Manche Besucher der Wiesen am Rhein bringen ihre eigenen Liegen mit.

Leverkusen – Volltreffer. Mein Dartpfeil landet in Hitdorf am Rhein. Es führen so viele kleine Wege durch die Auenwiese zum Ufer, ich kann mich kaum entscheiden, welchen ich nehmen soll. Statt Stadtluft atme ich heute die kühlere Brise am Rhein ein. Ich setze mich. Die Bäume rascheln laut. Das angenehme Rauschen verursachen die vielen kleinen Blätter der Pappeln und Silberweiden. Volle Holunderbüsche an den Stämmen der mächtigen alten Bäume machen Lust auf sommerliche Beeren.

Eltern mit jungen Kindern, die auf dem Spielplatz toben, sind die eine Gruppe von Menschen, die ich antreffe. Das Ufer erstreckt sich so lang und breit, dass sich ihre verspielten Rufe vom Klettergerüst in der Ferne verlieren. Rentnerinnen und Rentner zählen zu der anderen Gruppe, die ich ausmache.

Traktoren fahren von der Fähre

Auch Landwirte nutzen die Hitdorfer Fähre.

Viele scheinen die Ruhe des Rheinufers schon seit Jahren aufzusaugen und strahlen sie nun selbst aus. Mit dem Fahrrad, E-Bike oder Rollator machen sie Halt an den Parkbänken. Oder bringen ihre eigenen Stühle mit: Kurzurlaub am Hitdorfer Rhein. Und wenn es nur zwei Stunden sind.

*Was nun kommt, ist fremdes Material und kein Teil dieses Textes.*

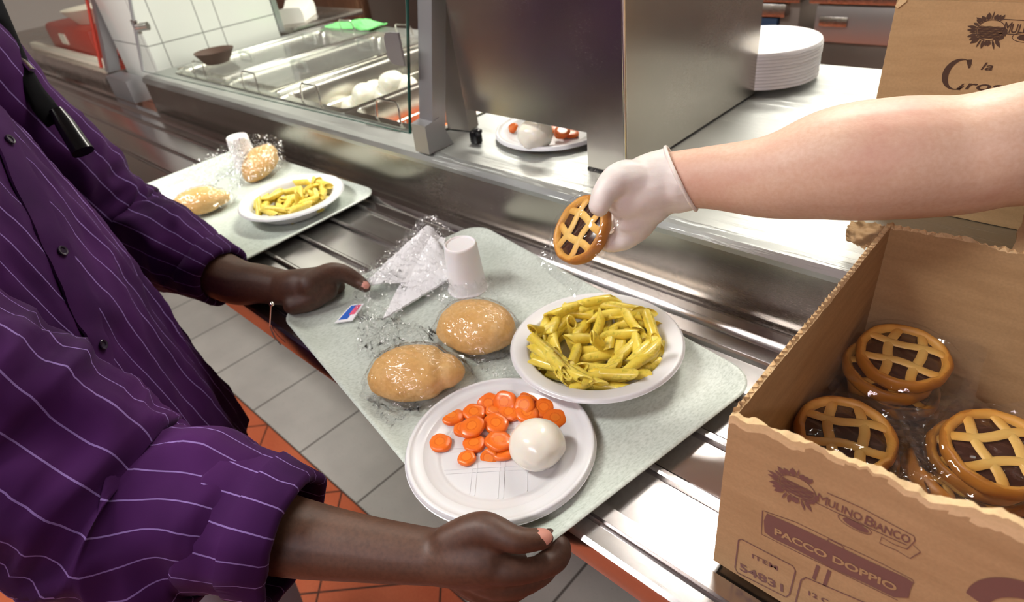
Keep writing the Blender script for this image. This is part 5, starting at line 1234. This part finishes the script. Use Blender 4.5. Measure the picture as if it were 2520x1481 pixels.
# ledge behind the partition with a folded towel
t = thing('side_ledge', 'small steel ledge behind the tiled partition end', 'ledge', (-2.45, 1.36, 0))
b = NB(); box(b, (-2.60, 1.19, .965), (-2.26, 1.50, .985), .002); obj('ledge_top', b, M['steel'], t, world=True)
b = NB(); box(b, (-2.58, 1.20, 0.0), (-2.30, 1.48, .965)); obj('cupboard', b, M['steel_dark'], t, world=True)
b = NB(); n = 16; rings = []
for k in range(n + 1):
    u = k / n; h = .030 + .022 * (2 * u - 1) ** 2 + .012 * u; yy = -.085 + .17 * u
    rings.append([(-.055 + .004 * math.sin(u * 5), yy, 0), (.055, yy + .006, 0), (.058, yy + .004, h * .5), (.052, yy, h), (.0, yy, h + .004), (-.050, yy, h * .96), (-.058, yy, h * .5)])
loft(b, rings, True, True, True)
o = obj('folded_towel', b, M['white_cloth']); o.location = (-2.40, 1.29, .986); o.rotation_euler = (0, 0, .75); tag(o, 'folded white towel on the ledge behind the tiled partition', 'towel')
# green cloth
b = NB(); n = 40; V = []
for j in range(n + 1):
    V.append([b.verts.new((-.13 + .26 * i / n, -.045 + .09 * j / n + .01 * math.sin(i * .3), .004 + .020 * math.exp(-((i / n - .68) / .28) ** 2) * math.sin(math.pi * j / n) ** .7 + .006 * abs(fbm((i / n, j / n, 0), 5, 2)))) for i in range(n + 1)])
for j in range(n):
    for i in range(n): b.faces.new((V[j][i], V[j][i + 1], V[j + 1][i + 1], V[j + 1][i]))
bmesh.ops.recalc_face_normals(b, faces=b.faces); bmesh.ops.solidify(b, geom=b.faces[:], thickness=.004)
o = obj('cleaning_cloth', b, M['green_cloth']); o.location = (-2.02, 1.285, CT + .003); o.rotation_euler = (0, 0, .15); tag(o, 'bright green cleaning cloth on the counter behind the lidded pans', 'cloth')
b = NB(); lathe(b, [(0, 0), (.035, 0), (.055, .03), (.057, .034), (.05, .032), (.03, .006), (0, .005)], 32); o = obj('sauce_bowl', b, M['print_dark']); o.location = at(535, 150, z=1.0) + Vector((0, 0, .0)); o.location.z = .9965; tag(o, 'small dark brown bowl on the lidded pan beside the tiled wall', 'bowl')
# kitchen units
def unit(name, label, cat, x0, x1, y0, y1, parts):
    t = thing(name, label, cat, ((x0 + x1) / 2, y0, 0))
    for nm, lo, hi, m in parts:
        b = NB(); box(b, lo, hi, .003); obj(nm, b, m, t, world=True)
    return t
y0 = 2.30
unit('cooking_range', 'stainless cooking range with a small panel, behind the stack of plates', 'cooking range', -.84, .8, y0, 3.0, [
    ('body', (-.82, y0 + .02, .10), (.8, 3.0, .765), M['steel_dark']), ('control_panel', (-.84, y0, .762), (.8, y0 + .03, .876), M['steel_matte']), ('range_top', (-.86, y0 - .02, .884), (.8, 3.0, .93), M['steel']),  # body's brownish dark steel has the red floor's reflection put into its colour
    ('name_plate', (-.865 + .04, y0 - .004, .812), (-.735, y0 + .001, .842), M['steel']), ('plinth', (-.82, y0 + .06, 0), (.8, 2.95, .10), M['black'])])
unit('drawer_unit', 'steel drawer unit left of the cooking range', 'drawer unit', -1.6, -.93, y0, 3.0, [
    ('body', (-1.6, y0 + .02, .10), (-.90, 3.0, .88), M['steel_dark']), ('drawer', (-1.58, y0 - .02, .838), (-.935, y0 + .02, .878), M['steel']), ('top', (-1.62, y0 - .02, .884), (-.89, 3.0, .92), M['steel']), ('blue_panel', (-1.5, y0 - .004, .66), (-.965, y0 + .021, .83), M['blue'])])
unit('back_counter', 'dark steel kitchen cabinet behind the green cloth', 'kitchen cabinet', -3.42, -1.75, y0, 3.0, [
    ('body', (-3.42, y0 + .02, 0), (-1.75, 3.0, 1.0), M['steel_dark']), ('top', (-3.44, y0 - .02, 1.0), (-1.72, 3.0, 1.04), M['steel']), ('door', (-3.38, y0, .12), (-2.6, y0 + .022, .96), M['steel_dark']), ('door', (-2.57, y0, .12), (-1.78, y0 + .022, .96), M['steel_dark'])])
unit('wooden_cupboard', 'brown wooden cupboard behind the folded towel', 'cupboard', -4.6, -3.50, y0, 2.9, [
    ('body', (-4.6, y0 + .02, 0), (-3.50, 2.9, 1.3), M['wood']), ('door', (-4.58, y0, .06), (-4.06, y0 + .021, 1.26), M['wood']), ('door', (-4.04, y0, .06), (-3.52, y0 + .021, 1.26), M['wood'])])
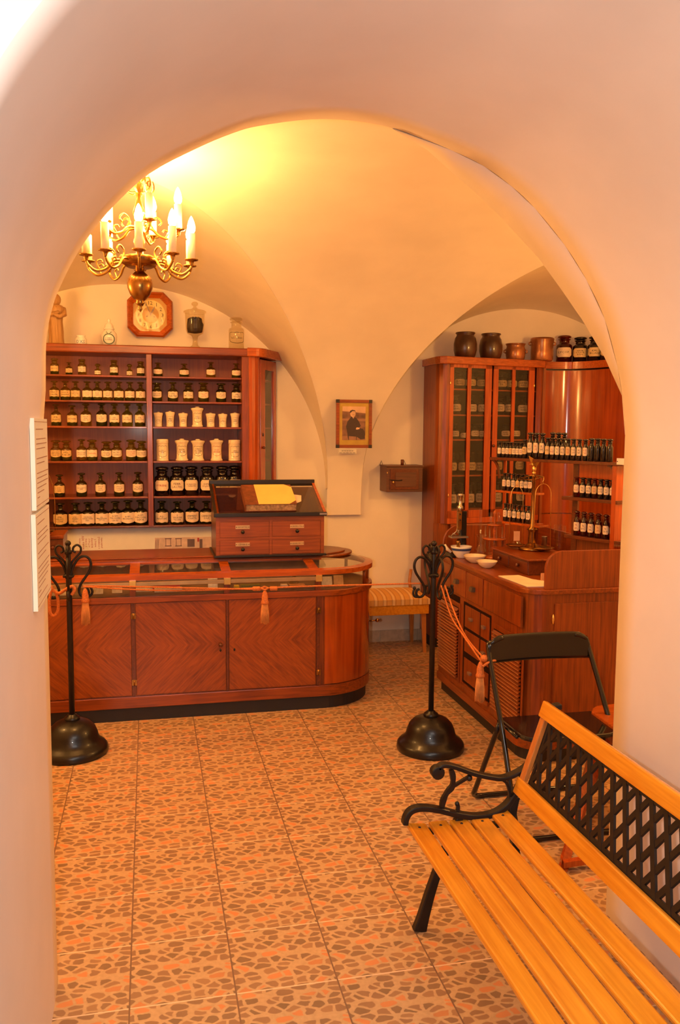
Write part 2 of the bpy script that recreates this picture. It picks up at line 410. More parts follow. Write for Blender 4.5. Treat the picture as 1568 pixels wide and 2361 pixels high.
# spandrel of the pharmacy vault that hangs below the passage arch on its right side
cre = [(905,295),(1040,346),(1114,382),(1180,430),(1233,480),(1302,565),(1352,645),(1394,735),(1424,847),(1437,925),(1441,1000)]
inn = [(905,297),(985,346),(1053,407),(1100,447),(1149,495),(1241,594),(1294,667),(1344,740),(1394,824),(1434,912),(1441,1003)]
A_ = [atY(x, y, JY+0.004) for x, y in cre]; B_ = []
for i, (x, y) in enumerate(inn):
    B_.append(atY(x, y, JY+0.004+0.16*sin(pi*i/10)**0.7 if 0 < i < 10 else JY+0.004))
C_ = [Vector((p.x+0.35, p.y+0.02, p.z+0.25)) for p in B_]
b = MB(); b.grid([A_, B_, C_]); struct(b.build('trim_1', HALLWALL))  # pinkish plaster stands in for the flash light on this vault piece
# vault: barrel parallel to the back wall, cut by two lunettes
YB, BA, BZ, BH = -0.9, 2.80, 1.10, 2.05
def zbar(y): return BZ + BH if y <= YB else BZ + BH*sqrt(max(0, 1-((y-YB)/BA)**2))
def ybar(z): return YB + BA*sqrt(max(0, 1-((z-BZ)/BH)**2))
def off(y): d = BW-y; return 0.19*d-0.045*d*d
LUN = [(-0.08, 1.31, 1.59), (3.25, 1.39, 1.45)]
def halfw(l, z, y):
    zz = z-off(y)-l[1]
    if zz <= 0: return l[2]
    return sqrt(l[2]**2-zz*zz) if zz < l[2] else 0.0
b = MB()
rowsA, rowsB, rowsC = [], [], []
ph = [pi/2*k/110 for k in range(111)]
pts = [(YB+BA*cos(a), BZ+BH*sin(a)) for a in ph] + [(YB-0.2*k, BZ+BH) for k in range(1, 7)] + [(JY-0.02, BZ+BH)]
for y, z in pts:
    wl = halfw(LUN[0], z, y); wr = halfw(LUN[1], z, y)
    if y < -0.35: wl = 0.0; wr = 0.0
    xa, xb = -0.08-wl, -0.08+wl; xc, xd = 3.25-wr, min(3.25+wr, 4.32)
    nB = 14
    rowsA.append([(-1.75+(max(xa, -1.75)+1.75)*k/4, y, z) for k in range(5)])
    rowsB.append([(xb+(xc-xb)*k/nB, y, z) for k in range(nB+1)])
    rowsC.append([(xd+(4.32-xd)*k/3, y, z) for k in range(4)])
b.grid(rowsA); b.grid(rowsB); b.grid(rowsC)
b.add([(1.50, 1.90, BZ), (1.82, 1.90, BZ), (1.82, BW, BZ), (1.50, BW, BZ)], [(0, 1, 2, 3)])
for cx, cz, r in LUN:
    rows = []
    for k in range(-4, 97):
        if k < 0: x, z = cx-r, BZ+(cz-BZ)*(4+k)/4
        else: a = pi-pi*k/96; x, z = cx+r*cos(a), cz+r*sin(a)
        # crease: off(y)+z == zbar(y)
        lo, hi = -0.36, BW-0.001
        f = lambda y: z+off(y)-zbar(y)
        if f(lo) > 0: ye = lo
        elif f(hi) < 0: ye = hi
        else:
            for _ in range(40):
                mdl = (lo+hi)/2
                if f(mdl) > 0: hi = mdl
                else: lo = mdl
            ye = lo
        ye -= 0.006
        if z < cz: 
            ye = min(ye, ybar(z))
        rows.append([(x, BW+0.01+(ye-BW-0.01)*j/16, z+(off(BW+(ye-BW)*j/16) if z >= cz-1e-6 else off(BW+(ye-BW)*j/16)*max(0, (z-BZ)/(cz-BZ)))) for j in range(17)])
    b.grid(rows)
struct(b.build('ceiling', PLASTER))
# tile skirting behind the stool
b = MB()
x = 1.66
while x < 2.4: b.box(x+0.002, x+0.326, BW-0.012, BW+0.005, 0, 0.098); x += 0.33
SKT = plain('beige_skirting_tile', (0.62, 0.48, 0.34), 0.35, noise=0.08, scale=30)
struct(b.build('baseboard_back', SKT))

# ================================================================== shield and plaque labels
def shield_edges(kind, u):
    a = abs(u)
    if kind == 'shield':
        top = 1-0.10*(1-cos(pi*(a/0.62)))/2 if a < 0.62 else 0.90+0.10*(a-0.62)/0.2 if a < 0.82 else 1.0-0.14*(a-0.82)/0.18
        top = 0.93+0.05*cos(3.2*pi*a) if a < 0.9 else 0.90
        bot = -1.0 + 0.30*a**1.3 if a < 0.8 else -0.775+ (a-0.8)*1.6
    elif kind == 'plaque':
        top = 0.93+0.06*cos(2*pi*a*1.25) if a < 0.86 else 0.86
        bot = -top
    else:
        top = 1.0 if a < 0.72 else 1-(a-0.72)/0.28*0.42
        bot = -top
    side = 1.0
    return bot, top
def label_mesh(kind, text, R, w, h, zc, ink=1):
    """w,h half sizes; wrapped round a cylinder of radius R facing -y"""
    b = MB(); n = 20
    def on(x, z, r): return (r*sin(x/r), -r*cos(x/r), z)
    rr = R*1.012
    for i in range(n):
        u0, u1 = -1+2*i/n, -1+2*(i+1)/n
        b0, t0 = shield_edges(kind, u0*0.999); b1, t1 = shield_edges(kind, u1*0.999)
        b.add([on(u0*w, zc+b0*h, rr), on(u1*w, zc+b1*h, rr), on(u1*w, zc+t1*h, rr), on(u0*w, zc+t0*h, rr)], [(0, 1, 2, 3)])
    if text:
        b.mat(ink)
        text_on(b, text, w*1.35, h*1.15, lambda x, z: on(x, zc+z, R*1.03))
    return b
def outline_label(kind, text, R, w, h, zc, flare=0.0):
    b = MB(); n = 24
    def on(x, z, r): return (r*sin(x/r), -r*cos(x/r), z)
    pts = []
    for i in range(n+1):
        u = -1+2*i/n; pts.append((u*w, zc+shield_edges(kind, u*0.999)[1]*h))
    for i in range(n, -1, -1):
        u = -1+2*i/n; pts.append((u*w, zc+shield_edges(kind, u*0.999)[0]*h))
    m = len(pts); t = w*0.045
    cx = 0; vs = []
    for x, z in pts:
        vs.append(on(x, z, R*1.02)); d = sqrt(x*x+(z-zc)**2) or 1; vs.append(on(x*(1-t/d*1.2), zc+(z-zc)*(1-t/d*1.2), R*1.02))
    b.add(vs, [(2*i, 2*((i+1) % m), 2*((i+1) % m)+1, 2*i+1) for i in range(m)])
    if text: text_on(b, text, w*1.5, h*1.1, lambda x, z: on(x, zc+z, R*1.03))
    return b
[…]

„Die Sicht auf den Rhein hat immer was“

Marlies und Reiner aus Langenfeld kommen seit 15 Jahren hierhin. Sie fahren mit dem Auto, weil sie ihre eigenen Liegen dabeihaben. „Die Sicht auf den Rhein hat ja immer was“, schwärmt Marlies, als sie von ihrer Zeitung aufblickt. Einen anderen Ort in der Nähe, an dem der Rhein in Toilettennähe, mit Schatten und bei Weitläufigkeit zu genießen ist, gebe es nicht. Reiner gefällt das stetige Fließen des Flusses.

Zur Serie

In unserer Serie „2 Stunden...“ werfen die Autorinnen und Autoren mit einem Dartpfeil auf eine Landkarte von Leverkusen. Wo auch immer der Pfeil landet, verbringen sie zwei Stunden. Sie erkunden den Zufallsort, treffen auf fremde Menschen, erleben Ungewohntes, Schönes und Skurriles – und erzählen davon.

Schiffe ziehen vorbei und die Fähre fährt hin und her. Die Hitdorfer am Ufer starren einem Flusskreuzfahrtschiff hinterher. Und die Urlauber auf dem Schiff starren die Hitdorfer am Ufer an. Man grüßt sich durch ein kaum merkliches Kopfnicken. Ich werde das Gefühl nicht los, dass wir in diesem Moment alle das Gleiche denken: „Ist nett hier,“ kommentiert zumindest meine innere Stimme. Aber nicht alle besuchen den Ort nur zur Erholung.

Ungläubig schaue ich zu, wie zwei Traktoren mit Strohballen vollgepackte Anhänger von der Fähre ziehen. Vermutlich nutzen die zwei Landwirte den Wasserweg, weil die Leverkusener Brücke für sie gesperrt ist.

Seit 30 Jahren steht hier der Eiswagen

Wer mit der Fähre von Köln übersetzt, läuft als erstes an einem Eiswagen vorbei. Aus seinem umgebauten T3 verkauft Domenico „Mimo“ Spiteri italienisches Gelato. Schon sein Vater hat hier jeden Sommertag mit gutem Wetter verbracht. Der T3 und die Familie Spiteri stehen seit mehr als 30 Jahren am Fähranleger. Und in Langel war früher sogar ein Gegenstück anzutreffen.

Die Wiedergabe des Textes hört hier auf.